Exercise directions:
Repeat every line exactly, keeping the pictures out of the copy.

Data:
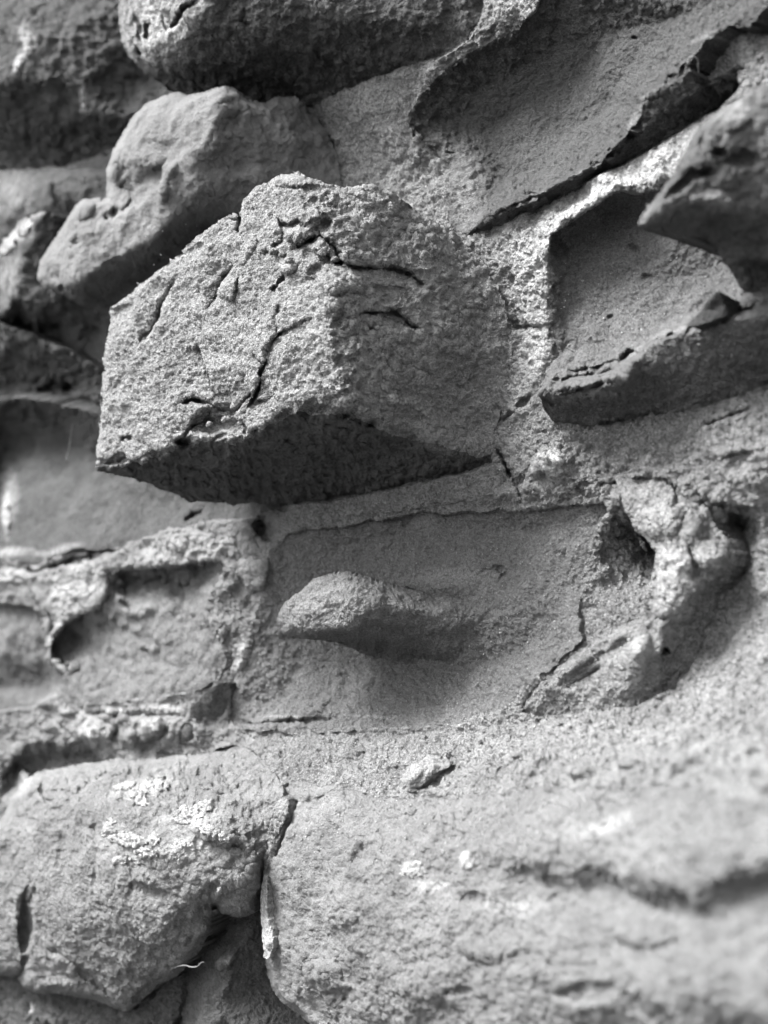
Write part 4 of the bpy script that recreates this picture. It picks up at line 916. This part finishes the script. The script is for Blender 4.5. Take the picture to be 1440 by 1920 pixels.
# ------------------------------------------------------------------ what grows on, hangs from or lies on the wall
def grow(name, host, spots, thick, wl, mat, label, category, thr=0.0, group=None, seed=1):
    """a thin crust that follows the surface it grows on, broken up at its edge"""
    x0, y0, st, P, nrm = HOST[host]
    xs = [s[0] for s in spots]; ys = [s[1] for s in spots]
    rm = max(max(s[2], s[3]) for s in spots) * 1.3 + 4
    j0 = max(0, int((min(xs) - rm - x0) / st)); j1 = min(P.shape[1], int((max(xs) + rm - x0) / st))
    i0 = max(0, int((min(ys) - rm - y0) / st)); i1 = min(P.shape[0], int((max(ys) + rm - y0) / st))
    p, n = P[i0:i1, j0:j1], nrm[i0:i1, j0:j1]
    gx, gy = np.meshgrid(x0 + st * np.arange(j0, j1), y0 + st * np.arange(i0, i1))
    e = np.full(gx.shape, -9.0)
    for sx, sy_, rx, ry, rot in spots:
        c_, s_ = math.cos(math.radians(rot)), math.sin(math.radians(rot))
        ux, uy = gx - sx, gy - sy_
        e = np.maximum(e, 1 - np.sqrt(((c_ * ux + s_ * uy) / rx) ** 2 + ((-s_ * ux + c_ * uy) / ry) ** 2))
    q = p / (wl * 0.01) + seed * 3.3
    f = e * 1.3 + 0.7 * fractal(q, 'fbm', 5) - thr - 0.05
    prof = np.clip(f / 0.25, -1, 1)
    keepv = f > -0.06
    bump_ = 0.65 + 0.9 * fractal(p / (wl * 0.0028) + 5.0, 'fbm', 3)
    o = np.where(prof > 0, np.sqrt(np.clip(prof, 0, 1)) * thick * np.clip(bump_, 0.2, 1.4), -0.06)
    pp = p + n * (o * 0.01)[..., None]
    keep = keepv[:-1, :-1] & keepv[1:, :-1] & keepv[1:, 1:] & keepv[:-1, 1:]
    if not keep.any():
        return None
    ob = bpy.data.objects.new(name, mesh_from_grid(name, pp, keep, np.zeros(gx.shape), mat, None))
    COL.objects.link(ob)
    ob['label'] = label; ob['category'] = category
    if group:
        ob['group'] = group
    return ob


BL = "broad rounded boulder with pale lichen crusts on top"
BR = "large pale boulder running out of focus at the front"
grow("lichen", BL, [(285, 1478, 36, 17, -20), (235, 1474, 26, 10, -10), (262, 1500, 22, 14, 0)], 0.3, 1.0, M_LICHEN, "pale lichen crust highest on the rounded boulder", "lichen", 0.15)
grow("lichen", BL, [(365, 1520, 40, 16, -10), (345, 1535, 26, 12, 0), (400, 1560, 46, 10, 22)], 0.28, 0.9, M_LICHEN, "pale lichen streak towards the boulder's joint with its neighbour", "lichen", 0.15)
grow("lichen", BL, [(245, 1575, 44, 18, 8), (275, 1600, 34, 15, 0), (230, 1612, 22, 12, 0), (290, 1575, 14, 18, 0)], 0.32, 0.8, M_LICHEN, "large ring-shaped lichen rosette in the middle of the rounded boulder", "lichen", 0.2)
grow("lichen", BL, [(207, 1552, 14, 20, 20), (216, 1540, 8, 8, 0)], 0.2, 0.8, M_LICHEN, "small upright lichen patch left of the rosette on the rounded boulder", "lichen", 0.1)
grow("lichen", BL, [(335, 1590, 16, 26, 10), (362, 1590, 12, 14, 0)], 0.15, 0.8, M_LICHEN, "faint lichen patch right of the rosette on the rounded boulder", "lichen", 0.2)
grow("lichen", BR, [(775, 1632, 26, 15, 0), (790, 1620, 14, 10, 0)], 0.2, 0.9, M_LICHEN, "white lichen spots near the hole in the blurred front boulder", "lichen", 0.15)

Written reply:
Write part 4 of the bpy script that recreates this picture. It picks up at line 916. This part finishes the script. The script is for Blender 4.5. Take the picture to be 1440 by 1920 pixels.
# ------------------------------------------------------------------ what grows on, hangs from or lies on the wall
def grow(name, host, spots, thick, wl, mat, label, category, thr=0.0, group=None, seed=1):
    """a thin crust that follows the surface it grows on, broken up at its edge"""
    x0, y0, st, P, nrm = HOST[host]
    xs = [s[0] for s in spots]; ys = [s[1] for s in spots]
    rm = max(max(s[2], s[3]) for s in spots) * 1.3 + 4
    j0 = max(0, int((min(xs) - rm - x0) / st)); j1 = min(P.shape[1], int((max(xs) + rm - x0) / st))
    i0 = max(0, int((min(ys) - rm - y0) / st)); i1 = min(P.shape[0], int((max(ys) + rm - y0) / st))
    p, n = P[i0:i1, j0:j1], nrm[i0:i1, j0:j1]
    gx, gy = np.meshgrid(x0 + st * np.arange(j0, j1), y0 + st * np.arange(i0, i1))
    e = np.full(gx.shape, -9.0)
    for sx, sy_, rx, ry, rot in spots:
        c_, s_ = math.cos(math.radians(rot)), math.sin(math.radians(rot))
        ux, uy = gx - sx, gy - sy_
        e = np.maximum(e, 1 - np.sqrt(((c_ * ux + s_ * uy) / rx) ** 2 + ((-s_ * ux + c_ * uy) / ry) ** 2))
    q = p / (wl * 0.01) + seed * 3.3
    f = e * 1.3 + 0.7 * fractal(q, 'fbm', 5) - thr - 0.05
    prof = np.clip(f / 0.25, -1, 1)
    keepv = f > -0.06
    bump_ = 0.65 + 0.9 * fractal(p / (wl * 0.0028) + 5.0, 'fbm', 3)
    o = np.where(prof > 0, np.sqrt(np.clip(prof, 0, 1)) * thick * np.clip(bump_, 0.2, 1.4), -0.06)
    pp = p + n * (o * 0.01)[..., None]
    keep = keepv[:-1, :-1] & keepv[1:, :-1] & keepv[1:, 1:] & keepv[:-1, 1:]
    if not keep.any():
        return None
    ob = bpy.data.objects.new(name, mesh_from_grid(name, pp, keep, np.zeros(gx.shape), mat, None))
    COL.objects.link(ob)
    ob['label'] = label; ob['category'] = category
    if group:
        ob['group'] = group
    return ob


BL = "broad rounded boulder with pale lichen crusts on top"
BR = "large pale boulder running out of focus at the front"
grow("lichen", BL, [(285, 1478, 36, 17, -20), (235, 1474, 26, 10, -10), (262, 1500, 22, 14, 0)], 0.3, 1.0, M_LICHEN, "pale lichen crust highest on the rounded boulder", "lichen", 0.15)
grow("lichen", BL, [(365, 1520, 40, 16, -10), (345, 1535, 26, 12, 0), (400, 1560, 46, 10, 22)], 0.28, 0.9, M_LICHEN, "pale lichen streak towards the boulder's joint with its neighbour", "lichen", 0.15)
grow("lichen", BL, [(245, 1575, 44, 18, 8), (275, 1600, 34, 15, 0), (230, 1612, 22, 12, 0), (290, 1575, 14, 18, 0)], 0.32, 0.8, M_LICHEN, "large ring-shaped lichen rosette in the middle of the rounded boulder", "lichen", 0.2)
grow("lichen", BL, [(207, 1552, 14, 20, 20), (216, 1540, 8, 8, 0)], 0.2, 0.8, M_LICHEN, "small upright lichen patch left of the rosette on the rounded boulder", "lichen", 0.1)
grow("lichen", BL, [(335, 1590, 16, 26, 10), (362, 1590, 12, 14, 0)], 0.15, 0.8, M_LICHEN, "faint lichen patch right of the rosette on the rounded boulder", "lichen", 0.2)
grow("lichen", BR, [(775, 1632, 26, 15, 0), (790, 1620, 14, 10, 0)], 0.2, 0.9, M_LICHEN, "white lichen spots near the hole in the blurred front boulder", "lichen", 0.15)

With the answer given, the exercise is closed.